Frequent executive check-ins also kept the project aligned with business priorities. During a review meeting early in the rollout, leadership noticed that a planned expansion of scope threatened to delay implementation. They intervened, narrowing the focus to the most critical systems first to keep the recovery work on a realistic schedule.
Addressing network bottlenecks early prevented replication failures. The team initially tried to push replication traffic through the existing 1 GbE uplink and saw long transfer queues. By adding the 10 GbE link, replication stabilized and no longer interfered with daily production workloads, making subsequent testing far more reliable.
Broader Applicability
Organizations with on-premises virtualization stacks often face similar issues, especially when documentation lags behind infrastructure changes. Smaller teams can adapt this phased approach by starting with a single application and refining processes through repeated testing.
Common Questions
How long does a disaster recovery implementation usually take for an SMB?
Timelines vary because environments differ, but most SMBs spend several phases moving from assessment to stable replication.
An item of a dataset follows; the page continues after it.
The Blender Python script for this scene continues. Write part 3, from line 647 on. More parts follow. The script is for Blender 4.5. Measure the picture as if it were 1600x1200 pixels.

Many teams find that the longest portion involves documentation and network updates rather than backup configuration itself. A cluster upgrade or uplink enhancement often adds additional time.
What is the difference between backup and disaster recovery for SMBs?
Backups store data, while disaster recovery focuses on restoring full systems and operations. In practice, SMBs often combine snapshots, offsite storage, and VM replication so they can recover both files and the applications that rely on them. Testing helps teams understand which tools address their particular risks.
Is DRaaS helpful for small teams with limited IT staff?
Yes, DRaaS can help by offloading tasks like replication monitoring and failover orchestration. Many SMBs prefer providers that integrate with their existing hypervisors and offer clear runbooks. Support staff can then focus on validating applications rather than maintaining replication engines.